I took out the following sentence from the entry: "Nihilism is perhaps most strikingly defended by the fictional character Bazarov, in Ivan Turgenev's novel Fathers and Sons." Turgenev's Bazarov is never portrayed as a moral nihilist. In fact, Turgenev use of the term "nihilist" for Bazarov is misleading; as Bazarov himself explains in the novel, his aim is to uproot existing institutions in Czarist Russia. Nowhere in the novel does he pontificate on moral values such as to deny their existence. Thus, he does not defend moral nihilism, but something quite different that he refers to as "nihilism". (saadanis; December 15, 2007; 2155 hrs PST)

[edit] Moral nihilism and ethical nihilism

A question that comes up is: Are moral nihilism and ethical nihilism the same thing? The same question could be asked about: moral absolutism versus ethical absolutism and moral relativism versus ethical relativism. Gringo300 22:44, 1 February 2007 (UTC)

They are the same thing. And in most contexts "moral" and "ethical" are interchangeable. For example, moral egoism and ethical egoism (as opposed to psychological egoism) are the same view. -- Jaymay 18:04, 31 August 2007 (UTC)

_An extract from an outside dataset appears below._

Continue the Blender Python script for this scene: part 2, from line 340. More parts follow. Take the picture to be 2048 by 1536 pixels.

[edit] Panagiotis Kondylis?

I just removed the following text from the article:

Value Nihilism and Panagiotis Kondylis
One of the most prominent nihilists in later years in German cyrcles of thinkers. Continuing the tradition of Weber, Marx, Nietzche he formed his own theory of description as the main scientific goal (contrary to normative claims of humanism) and described human condition in the basis of moral indifference, constant conflict between Friends and Enemies and the use of Ideology as a mean to the fundmental anthropological state of war.
In Power and Decision, one of his most famous books, he claimed that all human ideologies, perceptions and beliefs were nothing more than an effort to give to our personal interests a normative form and an objective character, deriving from our "decision" on what means we should use, who should be our friends and who our foes in our big Hobbesian struggle for -what was the most primitive and common goal among all humans- self-preservation. Ideologies are nothing more than a part of our personal "world-construction" (κοσμοκατασκευή) and our world-construction is a subjective view of the world deriving from our interests and Hobbesian survival instincts. From this point of view, he claimed that ideology and opinion in general are used as a weapon in our everyday struggle for "power" which will allow as to self-preserve ourselves.

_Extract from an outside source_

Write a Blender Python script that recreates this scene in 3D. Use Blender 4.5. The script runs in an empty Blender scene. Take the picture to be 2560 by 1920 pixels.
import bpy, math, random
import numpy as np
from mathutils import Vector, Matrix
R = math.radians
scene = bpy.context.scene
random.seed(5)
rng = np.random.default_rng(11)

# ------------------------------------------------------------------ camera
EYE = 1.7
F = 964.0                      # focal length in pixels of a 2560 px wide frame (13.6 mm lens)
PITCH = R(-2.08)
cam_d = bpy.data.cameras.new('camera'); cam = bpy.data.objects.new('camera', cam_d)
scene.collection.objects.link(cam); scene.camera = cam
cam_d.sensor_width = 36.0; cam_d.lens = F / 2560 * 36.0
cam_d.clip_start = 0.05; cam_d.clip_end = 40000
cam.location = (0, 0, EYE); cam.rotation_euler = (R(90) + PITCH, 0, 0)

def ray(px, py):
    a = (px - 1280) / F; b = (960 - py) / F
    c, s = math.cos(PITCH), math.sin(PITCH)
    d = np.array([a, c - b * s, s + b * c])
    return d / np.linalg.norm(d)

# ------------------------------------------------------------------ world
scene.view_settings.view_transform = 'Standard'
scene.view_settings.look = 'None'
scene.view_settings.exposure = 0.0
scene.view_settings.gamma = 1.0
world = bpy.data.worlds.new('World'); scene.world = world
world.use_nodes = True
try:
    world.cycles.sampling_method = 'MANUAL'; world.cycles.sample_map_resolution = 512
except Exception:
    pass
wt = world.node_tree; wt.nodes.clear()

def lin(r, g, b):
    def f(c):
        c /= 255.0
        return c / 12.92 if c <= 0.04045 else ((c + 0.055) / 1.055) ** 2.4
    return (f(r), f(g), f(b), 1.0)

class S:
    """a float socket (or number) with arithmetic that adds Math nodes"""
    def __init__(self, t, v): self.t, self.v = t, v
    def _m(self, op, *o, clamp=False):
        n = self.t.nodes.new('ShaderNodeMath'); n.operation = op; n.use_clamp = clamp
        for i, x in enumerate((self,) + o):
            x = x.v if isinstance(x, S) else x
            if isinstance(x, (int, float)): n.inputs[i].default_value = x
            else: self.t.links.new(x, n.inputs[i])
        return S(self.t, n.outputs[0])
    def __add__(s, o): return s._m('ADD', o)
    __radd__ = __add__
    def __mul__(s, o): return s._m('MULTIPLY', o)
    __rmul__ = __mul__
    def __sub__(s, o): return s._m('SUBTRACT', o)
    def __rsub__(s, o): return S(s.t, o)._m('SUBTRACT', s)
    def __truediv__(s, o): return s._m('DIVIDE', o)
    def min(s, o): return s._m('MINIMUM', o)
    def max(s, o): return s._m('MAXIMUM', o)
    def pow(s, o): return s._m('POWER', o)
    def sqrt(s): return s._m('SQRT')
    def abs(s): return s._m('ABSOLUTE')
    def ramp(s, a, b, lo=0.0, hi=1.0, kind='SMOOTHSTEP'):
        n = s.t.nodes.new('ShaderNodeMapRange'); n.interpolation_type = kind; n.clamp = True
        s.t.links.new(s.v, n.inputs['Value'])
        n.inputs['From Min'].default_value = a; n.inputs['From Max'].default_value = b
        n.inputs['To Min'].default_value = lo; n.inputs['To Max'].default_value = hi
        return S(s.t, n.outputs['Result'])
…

While the information may deserve inclusion, it was poorly written, incorrectly formatted, and improperly placed. Perhaps we need to think about changing Moral Nihilists in History into two sections, one on moral nihilist philosophers and and the other on moral nihilists in literature/popular culture. But is that even an appropriate way to expand this article? I don't know. I think it is worth noting, however, that Panagiotis Kondylis' moral nihilism is not even mentioned in his own Wikipedia article.